O filósofo entrelaça referências que vão de Espinosa a Bell Hooks, de Platão a Sobonfu Somé, passando por Nêgo Bispo, construindo pontes entre saberes diversos.

Em tempos de relações líquidas e isolamento emocional, a obra oferece ferramentas para vínculos pautados na escuta e responsabilidade, transformando o amor em instrumento de autoconhecimento e mudança social. Noguera destaca conceitos elementais de seu pensamento na entrevista abaixo.

Ao definir o amor como força revolucionária e ato político, não corremos o risco de instrumentalizar os afetos, transformando até mesmo nossas relações mais íntimas em campos de batalha ideológica?

Renato Noguera - Obrigado pela questão. A instrumentalização dos afetos é um risco, mas apenas quando a esfera política é confundida com as estratégias panfletárias das militâncias de projetos coloniais. Todo projeto autoritário de poder precisa encarcerar o desejo, porque sobrevive mobilizado pelo medo. Nada contra o medo em si, mas o problema é fazer dele uma tática de controle. Justamente por isso, eu proponho a compreensão de que todas as relações estão atravessadas por ideologias e sistemas de opressão, dentre outras: racismo, patriarcado, heteronormatividade, capacitismo, classismo. Daí, a proposta do amor como uma força revolucionária ter relação com o desejo de construir mundos com justiça afetiva. Este é o conceito que gostaria de articular: justiça afetiva. Por exemplo, se existe feminicídio numa sociedade, precisamos de uma política dos afetos que rivalize com o patriarcado, o machismo e a misoginia.

Como conciliar a fluidez das cosmopercepções africanas com a rigidez de um dicionário, mesmo que poético?

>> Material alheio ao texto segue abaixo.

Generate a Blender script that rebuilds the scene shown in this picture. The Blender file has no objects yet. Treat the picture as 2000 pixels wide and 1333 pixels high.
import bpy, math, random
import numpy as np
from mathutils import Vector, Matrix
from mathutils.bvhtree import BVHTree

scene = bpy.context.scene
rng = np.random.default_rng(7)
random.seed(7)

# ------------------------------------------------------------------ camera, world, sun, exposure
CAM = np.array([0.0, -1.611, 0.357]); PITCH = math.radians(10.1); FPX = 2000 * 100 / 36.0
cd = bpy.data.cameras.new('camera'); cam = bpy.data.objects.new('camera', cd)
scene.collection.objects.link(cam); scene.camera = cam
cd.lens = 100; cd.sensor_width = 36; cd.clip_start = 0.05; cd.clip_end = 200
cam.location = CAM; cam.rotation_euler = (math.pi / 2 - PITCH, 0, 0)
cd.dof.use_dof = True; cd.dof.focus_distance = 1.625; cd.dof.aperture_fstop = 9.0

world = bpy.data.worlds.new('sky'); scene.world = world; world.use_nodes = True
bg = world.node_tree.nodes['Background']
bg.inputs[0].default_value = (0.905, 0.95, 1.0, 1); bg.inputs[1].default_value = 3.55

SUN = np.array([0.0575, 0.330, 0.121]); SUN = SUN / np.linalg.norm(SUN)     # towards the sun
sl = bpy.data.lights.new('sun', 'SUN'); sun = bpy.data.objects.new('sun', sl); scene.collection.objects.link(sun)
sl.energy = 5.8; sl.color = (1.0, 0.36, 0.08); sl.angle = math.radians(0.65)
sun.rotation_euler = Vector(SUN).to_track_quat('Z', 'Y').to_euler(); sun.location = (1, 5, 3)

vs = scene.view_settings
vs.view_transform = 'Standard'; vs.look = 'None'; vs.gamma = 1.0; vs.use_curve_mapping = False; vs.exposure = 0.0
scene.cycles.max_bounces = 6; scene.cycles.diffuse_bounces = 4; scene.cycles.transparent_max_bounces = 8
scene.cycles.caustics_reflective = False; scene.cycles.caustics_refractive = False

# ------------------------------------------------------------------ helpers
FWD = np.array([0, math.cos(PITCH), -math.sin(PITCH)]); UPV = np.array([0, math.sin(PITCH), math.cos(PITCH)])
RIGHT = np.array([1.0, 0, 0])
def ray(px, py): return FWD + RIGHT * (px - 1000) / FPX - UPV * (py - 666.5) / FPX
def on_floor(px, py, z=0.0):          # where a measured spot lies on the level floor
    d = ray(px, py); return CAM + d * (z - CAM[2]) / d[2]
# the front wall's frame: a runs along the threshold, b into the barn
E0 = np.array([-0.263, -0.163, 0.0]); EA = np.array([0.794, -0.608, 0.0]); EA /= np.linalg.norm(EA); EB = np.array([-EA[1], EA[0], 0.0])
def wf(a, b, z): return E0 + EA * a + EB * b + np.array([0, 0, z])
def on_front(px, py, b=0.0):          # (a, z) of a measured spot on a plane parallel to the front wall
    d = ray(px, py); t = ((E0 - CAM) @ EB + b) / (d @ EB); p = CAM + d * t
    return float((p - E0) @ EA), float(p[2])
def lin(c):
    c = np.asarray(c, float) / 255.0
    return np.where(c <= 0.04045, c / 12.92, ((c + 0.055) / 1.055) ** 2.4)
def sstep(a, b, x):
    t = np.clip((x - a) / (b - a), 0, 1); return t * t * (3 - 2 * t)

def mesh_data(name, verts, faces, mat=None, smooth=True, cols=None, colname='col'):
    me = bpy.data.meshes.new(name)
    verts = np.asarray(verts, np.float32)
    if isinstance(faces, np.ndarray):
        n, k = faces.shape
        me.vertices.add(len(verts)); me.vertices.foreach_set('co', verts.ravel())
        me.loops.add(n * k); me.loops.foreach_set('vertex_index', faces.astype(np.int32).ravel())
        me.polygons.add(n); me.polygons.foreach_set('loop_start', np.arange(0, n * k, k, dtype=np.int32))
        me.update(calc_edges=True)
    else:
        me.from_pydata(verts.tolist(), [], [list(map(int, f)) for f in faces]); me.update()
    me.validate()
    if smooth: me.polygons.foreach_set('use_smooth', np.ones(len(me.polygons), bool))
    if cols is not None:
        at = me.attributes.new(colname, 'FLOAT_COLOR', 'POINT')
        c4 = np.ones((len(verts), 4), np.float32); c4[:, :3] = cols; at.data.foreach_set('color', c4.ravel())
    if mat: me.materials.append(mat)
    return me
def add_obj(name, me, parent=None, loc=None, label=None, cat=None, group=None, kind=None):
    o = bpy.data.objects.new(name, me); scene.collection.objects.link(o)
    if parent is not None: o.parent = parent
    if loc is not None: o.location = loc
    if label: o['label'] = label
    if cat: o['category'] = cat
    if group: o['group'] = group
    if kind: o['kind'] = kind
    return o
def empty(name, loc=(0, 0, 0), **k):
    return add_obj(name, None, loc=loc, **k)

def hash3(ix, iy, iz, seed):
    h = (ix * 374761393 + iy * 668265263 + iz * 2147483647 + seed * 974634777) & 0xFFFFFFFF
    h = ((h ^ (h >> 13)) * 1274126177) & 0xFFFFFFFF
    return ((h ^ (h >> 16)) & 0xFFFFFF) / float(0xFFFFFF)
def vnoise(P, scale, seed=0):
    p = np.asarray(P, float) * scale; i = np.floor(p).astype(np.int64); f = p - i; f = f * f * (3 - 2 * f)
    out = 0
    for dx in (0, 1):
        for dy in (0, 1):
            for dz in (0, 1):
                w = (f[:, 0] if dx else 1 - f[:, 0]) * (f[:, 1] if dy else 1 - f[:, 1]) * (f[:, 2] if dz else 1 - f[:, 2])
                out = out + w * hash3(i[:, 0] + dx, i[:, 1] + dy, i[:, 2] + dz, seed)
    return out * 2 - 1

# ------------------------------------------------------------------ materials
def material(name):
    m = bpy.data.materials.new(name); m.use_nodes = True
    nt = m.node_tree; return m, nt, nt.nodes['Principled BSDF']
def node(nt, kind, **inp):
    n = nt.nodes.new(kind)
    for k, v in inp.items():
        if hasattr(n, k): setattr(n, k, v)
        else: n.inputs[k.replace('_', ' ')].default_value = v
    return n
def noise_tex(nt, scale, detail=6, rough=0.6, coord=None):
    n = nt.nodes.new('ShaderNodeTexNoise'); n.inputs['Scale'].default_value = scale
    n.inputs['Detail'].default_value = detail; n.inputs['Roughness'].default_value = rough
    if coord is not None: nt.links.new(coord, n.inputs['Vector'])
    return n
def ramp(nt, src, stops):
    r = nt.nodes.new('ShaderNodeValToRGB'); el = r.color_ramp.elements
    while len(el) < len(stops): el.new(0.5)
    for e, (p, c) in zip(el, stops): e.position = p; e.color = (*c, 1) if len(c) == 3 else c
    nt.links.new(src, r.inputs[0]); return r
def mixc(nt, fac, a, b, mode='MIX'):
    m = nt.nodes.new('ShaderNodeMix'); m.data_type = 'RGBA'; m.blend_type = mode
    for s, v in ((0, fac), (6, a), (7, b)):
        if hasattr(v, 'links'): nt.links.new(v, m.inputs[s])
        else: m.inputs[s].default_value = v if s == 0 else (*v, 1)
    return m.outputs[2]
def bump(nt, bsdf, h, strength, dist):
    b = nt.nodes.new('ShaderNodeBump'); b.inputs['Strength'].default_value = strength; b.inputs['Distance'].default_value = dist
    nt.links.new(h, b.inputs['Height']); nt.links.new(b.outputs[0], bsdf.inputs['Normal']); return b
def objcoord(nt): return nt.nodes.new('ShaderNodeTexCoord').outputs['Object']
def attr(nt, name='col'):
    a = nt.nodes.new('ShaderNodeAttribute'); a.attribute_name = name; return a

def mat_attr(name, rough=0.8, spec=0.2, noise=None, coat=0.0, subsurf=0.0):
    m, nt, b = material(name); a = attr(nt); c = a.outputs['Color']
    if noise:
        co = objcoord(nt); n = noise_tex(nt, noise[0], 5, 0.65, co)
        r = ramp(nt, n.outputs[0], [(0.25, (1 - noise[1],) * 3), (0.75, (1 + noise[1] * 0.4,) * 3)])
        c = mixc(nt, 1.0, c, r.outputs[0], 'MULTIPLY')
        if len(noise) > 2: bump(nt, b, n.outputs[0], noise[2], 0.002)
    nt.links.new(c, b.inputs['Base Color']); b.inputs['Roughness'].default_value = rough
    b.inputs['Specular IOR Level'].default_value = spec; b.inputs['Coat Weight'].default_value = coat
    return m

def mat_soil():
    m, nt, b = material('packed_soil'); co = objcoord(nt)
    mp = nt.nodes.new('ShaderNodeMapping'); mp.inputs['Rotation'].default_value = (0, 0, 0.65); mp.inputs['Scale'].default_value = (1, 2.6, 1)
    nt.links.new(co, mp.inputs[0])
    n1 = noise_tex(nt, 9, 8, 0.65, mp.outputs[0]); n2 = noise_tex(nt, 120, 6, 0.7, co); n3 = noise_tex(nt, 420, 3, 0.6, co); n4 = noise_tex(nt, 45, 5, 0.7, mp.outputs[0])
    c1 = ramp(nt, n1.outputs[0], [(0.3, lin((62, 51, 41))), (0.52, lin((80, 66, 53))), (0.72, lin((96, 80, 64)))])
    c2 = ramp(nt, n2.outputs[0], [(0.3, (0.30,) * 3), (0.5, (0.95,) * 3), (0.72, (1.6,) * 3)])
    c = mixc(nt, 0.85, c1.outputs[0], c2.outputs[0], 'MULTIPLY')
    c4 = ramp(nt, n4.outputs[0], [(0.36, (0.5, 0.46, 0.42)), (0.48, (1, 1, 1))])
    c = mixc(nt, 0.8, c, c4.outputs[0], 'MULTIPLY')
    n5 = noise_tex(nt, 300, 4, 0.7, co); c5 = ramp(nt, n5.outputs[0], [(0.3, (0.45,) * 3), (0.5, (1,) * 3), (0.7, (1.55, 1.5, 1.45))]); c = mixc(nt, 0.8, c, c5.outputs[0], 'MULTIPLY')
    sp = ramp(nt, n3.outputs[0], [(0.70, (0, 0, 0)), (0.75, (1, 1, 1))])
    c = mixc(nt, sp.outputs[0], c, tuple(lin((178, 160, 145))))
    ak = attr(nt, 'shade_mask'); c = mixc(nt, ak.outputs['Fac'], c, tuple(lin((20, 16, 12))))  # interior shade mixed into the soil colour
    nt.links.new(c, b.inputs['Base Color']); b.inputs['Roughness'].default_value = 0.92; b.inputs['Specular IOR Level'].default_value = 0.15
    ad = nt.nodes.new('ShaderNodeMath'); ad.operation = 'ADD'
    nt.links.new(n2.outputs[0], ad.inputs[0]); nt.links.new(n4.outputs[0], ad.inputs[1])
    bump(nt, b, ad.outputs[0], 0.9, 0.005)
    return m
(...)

Essa questão é muito relevante. É importante frisar que existe uma distância estrutural entre dicionário e abecedário. Eu optei por um abecedário. Ao escrever um "ABC", quis propor entradas sem oferecer cercas. É um livro-ponte — ele nomeia, mas não aprisiona. Além disso, eu sempre tive interesse pelos métodos antropológicos - aos 18 anos fui bolsista do Laboratório de Pesquisa Social da UFRJ e comecei a fazer etnografia. Minha formação acadêmica e vivência griot contribuem para sustentar diálogos entre cosmovisões ocidentais, cosmopercepções orientais e indígenas em paralelo com africanas.

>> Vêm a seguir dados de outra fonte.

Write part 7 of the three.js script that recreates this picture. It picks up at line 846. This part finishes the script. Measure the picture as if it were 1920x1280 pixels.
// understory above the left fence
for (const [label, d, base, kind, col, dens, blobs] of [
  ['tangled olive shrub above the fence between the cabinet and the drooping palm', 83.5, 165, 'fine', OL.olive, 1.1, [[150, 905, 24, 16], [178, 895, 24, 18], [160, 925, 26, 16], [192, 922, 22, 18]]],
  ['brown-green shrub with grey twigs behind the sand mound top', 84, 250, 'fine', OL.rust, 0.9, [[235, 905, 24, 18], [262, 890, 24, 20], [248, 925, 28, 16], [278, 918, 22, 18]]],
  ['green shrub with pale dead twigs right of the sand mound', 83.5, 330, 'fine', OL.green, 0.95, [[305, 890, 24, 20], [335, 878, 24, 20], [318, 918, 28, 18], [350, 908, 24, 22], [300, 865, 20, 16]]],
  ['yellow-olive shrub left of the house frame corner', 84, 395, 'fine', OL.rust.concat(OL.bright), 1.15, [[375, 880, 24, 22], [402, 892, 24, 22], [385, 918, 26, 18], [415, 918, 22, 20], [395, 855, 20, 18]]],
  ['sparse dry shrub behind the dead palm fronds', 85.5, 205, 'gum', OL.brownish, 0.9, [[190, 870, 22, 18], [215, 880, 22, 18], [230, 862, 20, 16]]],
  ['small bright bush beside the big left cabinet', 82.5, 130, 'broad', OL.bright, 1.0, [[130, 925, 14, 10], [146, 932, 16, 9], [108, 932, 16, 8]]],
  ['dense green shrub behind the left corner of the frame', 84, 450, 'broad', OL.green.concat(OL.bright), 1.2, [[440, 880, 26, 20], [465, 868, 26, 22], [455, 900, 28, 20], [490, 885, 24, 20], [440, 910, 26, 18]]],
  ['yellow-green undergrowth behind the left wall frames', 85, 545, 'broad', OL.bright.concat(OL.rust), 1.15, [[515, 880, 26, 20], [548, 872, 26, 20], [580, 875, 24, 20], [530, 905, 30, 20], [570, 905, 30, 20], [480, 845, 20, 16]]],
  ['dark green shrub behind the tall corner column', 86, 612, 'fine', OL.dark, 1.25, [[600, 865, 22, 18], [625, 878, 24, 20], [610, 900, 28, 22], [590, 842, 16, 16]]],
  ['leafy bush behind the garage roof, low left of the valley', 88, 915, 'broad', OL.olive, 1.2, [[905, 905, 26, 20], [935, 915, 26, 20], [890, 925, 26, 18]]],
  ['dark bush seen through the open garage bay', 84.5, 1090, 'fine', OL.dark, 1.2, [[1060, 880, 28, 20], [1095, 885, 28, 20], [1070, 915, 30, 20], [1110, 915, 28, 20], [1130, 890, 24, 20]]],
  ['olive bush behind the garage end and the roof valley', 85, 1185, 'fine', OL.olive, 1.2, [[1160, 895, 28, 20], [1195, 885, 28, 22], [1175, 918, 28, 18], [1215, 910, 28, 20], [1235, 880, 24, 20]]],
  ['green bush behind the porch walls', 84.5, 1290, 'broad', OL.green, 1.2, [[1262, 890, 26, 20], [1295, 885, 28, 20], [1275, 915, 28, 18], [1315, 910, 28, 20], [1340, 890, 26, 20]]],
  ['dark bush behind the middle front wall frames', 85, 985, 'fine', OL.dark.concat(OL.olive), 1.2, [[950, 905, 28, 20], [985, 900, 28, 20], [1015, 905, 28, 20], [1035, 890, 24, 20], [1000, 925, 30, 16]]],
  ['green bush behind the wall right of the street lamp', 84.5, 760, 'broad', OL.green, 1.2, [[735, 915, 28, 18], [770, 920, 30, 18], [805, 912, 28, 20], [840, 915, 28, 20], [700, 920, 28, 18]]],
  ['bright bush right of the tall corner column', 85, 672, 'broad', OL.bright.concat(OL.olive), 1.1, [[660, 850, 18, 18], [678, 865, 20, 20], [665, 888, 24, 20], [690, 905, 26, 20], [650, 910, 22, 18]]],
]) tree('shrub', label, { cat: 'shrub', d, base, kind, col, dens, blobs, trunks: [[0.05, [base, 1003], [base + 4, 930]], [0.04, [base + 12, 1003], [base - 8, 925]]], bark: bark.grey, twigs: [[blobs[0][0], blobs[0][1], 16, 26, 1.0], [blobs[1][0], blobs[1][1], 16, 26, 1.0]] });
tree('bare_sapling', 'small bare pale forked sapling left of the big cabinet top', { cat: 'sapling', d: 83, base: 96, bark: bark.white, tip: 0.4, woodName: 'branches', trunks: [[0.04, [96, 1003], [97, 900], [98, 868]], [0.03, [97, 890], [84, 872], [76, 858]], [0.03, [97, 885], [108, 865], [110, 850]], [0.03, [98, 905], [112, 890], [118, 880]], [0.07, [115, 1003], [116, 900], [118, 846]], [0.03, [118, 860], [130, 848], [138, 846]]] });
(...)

Qual é o limite entre letramento afetivo e controle emocional?

Em certa medida, "Letramento afetivo" é uma expressão conceitual que pode carregar tensões. Eu estou construindo essa categoria analítica ao longo de uma pesquisa que se encontra em curso. A minha aposta teórica é de que se trata de um letramento contracolonial. O que não deixa de ser um paradoxo. Mas, de qualquer modo, não tem relação com controle emocional, porque não se trata de reprimir ou mudar o que sentimos. Letrar afetivamente é um exercício de coragem para escutar e dar sentido ao turbilhão de emoções e sentimentos que nos atravessam.

E como garantir que esse letramento afetivo não se torne uma forma de disciplinar corpos e desejos?

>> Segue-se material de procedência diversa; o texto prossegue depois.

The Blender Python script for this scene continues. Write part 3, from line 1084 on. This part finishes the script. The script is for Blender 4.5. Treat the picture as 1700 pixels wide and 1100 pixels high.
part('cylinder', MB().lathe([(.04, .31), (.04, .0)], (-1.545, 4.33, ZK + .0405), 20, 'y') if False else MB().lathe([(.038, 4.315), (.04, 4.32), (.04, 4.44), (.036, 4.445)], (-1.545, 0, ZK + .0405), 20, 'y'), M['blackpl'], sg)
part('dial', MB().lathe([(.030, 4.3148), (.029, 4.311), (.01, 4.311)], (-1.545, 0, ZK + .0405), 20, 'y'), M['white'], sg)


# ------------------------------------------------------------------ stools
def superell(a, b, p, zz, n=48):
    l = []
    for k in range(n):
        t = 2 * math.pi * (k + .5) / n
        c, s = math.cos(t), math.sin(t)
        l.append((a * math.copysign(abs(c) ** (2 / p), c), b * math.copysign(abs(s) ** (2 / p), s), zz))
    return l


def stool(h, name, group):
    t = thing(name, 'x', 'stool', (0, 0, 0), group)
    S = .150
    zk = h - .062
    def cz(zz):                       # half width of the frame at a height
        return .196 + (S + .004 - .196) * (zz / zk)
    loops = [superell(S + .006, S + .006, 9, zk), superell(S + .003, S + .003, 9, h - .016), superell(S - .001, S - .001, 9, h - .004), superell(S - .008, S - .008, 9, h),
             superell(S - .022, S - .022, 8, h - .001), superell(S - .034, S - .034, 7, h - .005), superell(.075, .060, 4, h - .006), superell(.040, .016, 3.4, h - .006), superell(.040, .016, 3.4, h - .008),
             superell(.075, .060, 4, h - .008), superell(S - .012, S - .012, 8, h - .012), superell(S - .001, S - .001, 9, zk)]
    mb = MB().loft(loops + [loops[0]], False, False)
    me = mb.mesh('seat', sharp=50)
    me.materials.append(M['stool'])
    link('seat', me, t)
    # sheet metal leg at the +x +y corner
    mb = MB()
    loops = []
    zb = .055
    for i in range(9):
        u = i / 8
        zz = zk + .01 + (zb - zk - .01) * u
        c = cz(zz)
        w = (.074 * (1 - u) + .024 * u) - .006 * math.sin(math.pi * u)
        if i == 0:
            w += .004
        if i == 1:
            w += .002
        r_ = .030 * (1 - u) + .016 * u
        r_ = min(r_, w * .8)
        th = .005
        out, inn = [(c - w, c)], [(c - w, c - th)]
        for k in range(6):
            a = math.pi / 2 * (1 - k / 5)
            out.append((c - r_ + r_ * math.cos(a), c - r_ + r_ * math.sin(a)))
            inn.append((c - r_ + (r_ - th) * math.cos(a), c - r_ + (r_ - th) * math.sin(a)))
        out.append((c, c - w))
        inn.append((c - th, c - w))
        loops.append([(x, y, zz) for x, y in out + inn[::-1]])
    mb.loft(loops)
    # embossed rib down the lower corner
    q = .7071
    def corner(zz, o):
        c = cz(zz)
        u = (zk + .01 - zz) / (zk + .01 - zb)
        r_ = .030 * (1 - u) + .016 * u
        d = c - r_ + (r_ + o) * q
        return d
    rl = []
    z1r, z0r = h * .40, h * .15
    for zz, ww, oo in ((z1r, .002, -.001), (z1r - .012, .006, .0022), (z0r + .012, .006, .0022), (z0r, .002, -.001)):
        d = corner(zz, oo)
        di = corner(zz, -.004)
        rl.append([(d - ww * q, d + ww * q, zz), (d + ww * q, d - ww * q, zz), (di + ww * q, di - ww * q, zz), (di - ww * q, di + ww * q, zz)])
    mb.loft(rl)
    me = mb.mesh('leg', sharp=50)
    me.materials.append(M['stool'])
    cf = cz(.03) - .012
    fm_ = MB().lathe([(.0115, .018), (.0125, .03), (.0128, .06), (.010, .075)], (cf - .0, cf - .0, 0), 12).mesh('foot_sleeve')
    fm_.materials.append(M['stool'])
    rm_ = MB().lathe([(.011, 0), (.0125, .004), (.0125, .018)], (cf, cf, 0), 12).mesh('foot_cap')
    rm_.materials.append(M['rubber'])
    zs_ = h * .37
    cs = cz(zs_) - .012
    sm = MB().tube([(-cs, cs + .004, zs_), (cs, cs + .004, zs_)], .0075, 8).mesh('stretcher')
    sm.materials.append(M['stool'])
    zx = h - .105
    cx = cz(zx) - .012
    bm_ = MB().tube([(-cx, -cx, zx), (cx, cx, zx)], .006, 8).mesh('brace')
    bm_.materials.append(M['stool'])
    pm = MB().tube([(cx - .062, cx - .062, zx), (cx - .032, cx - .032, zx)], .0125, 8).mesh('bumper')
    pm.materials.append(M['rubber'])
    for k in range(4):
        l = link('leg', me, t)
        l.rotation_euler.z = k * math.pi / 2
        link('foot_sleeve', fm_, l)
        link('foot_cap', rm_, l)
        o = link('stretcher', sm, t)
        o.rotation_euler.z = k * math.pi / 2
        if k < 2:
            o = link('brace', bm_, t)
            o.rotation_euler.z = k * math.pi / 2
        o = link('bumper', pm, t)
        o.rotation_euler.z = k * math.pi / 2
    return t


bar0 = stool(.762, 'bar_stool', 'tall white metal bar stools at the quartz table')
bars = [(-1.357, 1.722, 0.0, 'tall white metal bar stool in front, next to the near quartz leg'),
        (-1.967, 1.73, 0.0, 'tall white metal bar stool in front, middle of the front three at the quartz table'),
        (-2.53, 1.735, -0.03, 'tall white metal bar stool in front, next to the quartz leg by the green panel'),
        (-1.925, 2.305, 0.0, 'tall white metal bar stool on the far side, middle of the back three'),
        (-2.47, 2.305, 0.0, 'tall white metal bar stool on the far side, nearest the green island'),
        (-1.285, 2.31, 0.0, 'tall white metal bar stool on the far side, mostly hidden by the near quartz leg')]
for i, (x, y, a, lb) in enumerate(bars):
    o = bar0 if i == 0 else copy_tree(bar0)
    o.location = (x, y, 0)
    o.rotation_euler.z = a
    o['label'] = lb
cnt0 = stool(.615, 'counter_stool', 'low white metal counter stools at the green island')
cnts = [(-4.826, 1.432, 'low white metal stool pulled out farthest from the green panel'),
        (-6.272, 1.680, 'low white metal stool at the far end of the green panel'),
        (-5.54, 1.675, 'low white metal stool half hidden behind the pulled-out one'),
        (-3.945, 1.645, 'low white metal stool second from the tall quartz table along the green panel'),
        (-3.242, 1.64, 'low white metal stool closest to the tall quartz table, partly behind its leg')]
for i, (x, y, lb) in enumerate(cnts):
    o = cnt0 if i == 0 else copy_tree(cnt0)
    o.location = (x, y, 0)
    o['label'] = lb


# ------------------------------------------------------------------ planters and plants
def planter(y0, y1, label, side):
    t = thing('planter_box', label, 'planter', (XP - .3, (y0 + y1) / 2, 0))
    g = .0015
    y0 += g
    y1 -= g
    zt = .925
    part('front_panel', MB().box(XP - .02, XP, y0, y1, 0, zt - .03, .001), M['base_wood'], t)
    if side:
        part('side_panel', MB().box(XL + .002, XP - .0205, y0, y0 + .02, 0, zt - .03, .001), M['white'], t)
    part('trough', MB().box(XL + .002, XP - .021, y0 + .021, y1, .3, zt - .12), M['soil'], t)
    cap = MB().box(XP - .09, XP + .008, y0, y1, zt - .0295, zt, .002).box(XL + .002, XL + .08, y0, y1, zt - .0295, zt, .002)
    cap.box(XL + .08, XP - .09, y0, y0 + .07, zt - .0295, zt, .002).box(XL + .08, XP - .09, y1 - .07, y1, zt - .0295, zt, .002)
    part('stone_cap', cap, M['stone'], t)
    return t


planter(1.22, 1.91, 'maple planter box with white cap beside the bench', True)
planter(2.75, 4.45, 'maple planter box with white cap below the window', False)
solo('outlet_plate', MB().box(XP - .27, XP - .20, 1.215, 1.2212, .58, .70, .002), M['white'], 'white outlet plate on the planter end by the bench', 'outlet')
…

O letramento afetivo pode ser compreendido como: "arte de decifrar e compor os sentidos dos afetos, um aprendizado contínuo que se inscreve nos corpos, nos gestos, nas palavras e nos silêncios". Não se trata de dizer o que alguém precisa fazer ou de um dispositivo do biopoder (tal como nos disse o filósofo francês Michel Foucault). Mas, de sugerir que os nossos afetos não são incompreensíveis e podemos usá-los para celebrar a vida ao invés de colocá-la em risco. Por isso, não é o caso de controlar o desejo, mas de vivê-lo para um Bem Viver. Eu compreendo o Bem Viver, essa filosofia e tecnologia ancestral de alguns povos indígenas, como o que dá sentido ao percurso.

Se o amor é pluriversal, por que precisamos de um manual para compreendê-lo?

Sem dúvida, se precisássemos de um manual, o amor não seria pluriversal. Ao invés de uma cartilha, eu aposto num roteiro, ainda por fazer, de trajetórias singulares. Não há interesse numa catequização que ensine formas privilegiadas de sentir, desejar e expressar os afetos. A minha pergunta: como podem os afetos e, especialmente o amor, serem vivenciados de formas que não coloquem a vida sob ameaça? Como a sociedade - um circuito de afetos - pode se organizar de maneiras que a sensação de segurança psicológica não nos leve à barbárie e, tampouco, à "civilização"? Preciso dizer que estou entendendo civilização como um projeto, tal como argumentou o psicanalista austríaco Sigmund Freud, de que a vida civilizada cobra um alto preço de repressão pulsional e mal-estar contínuo.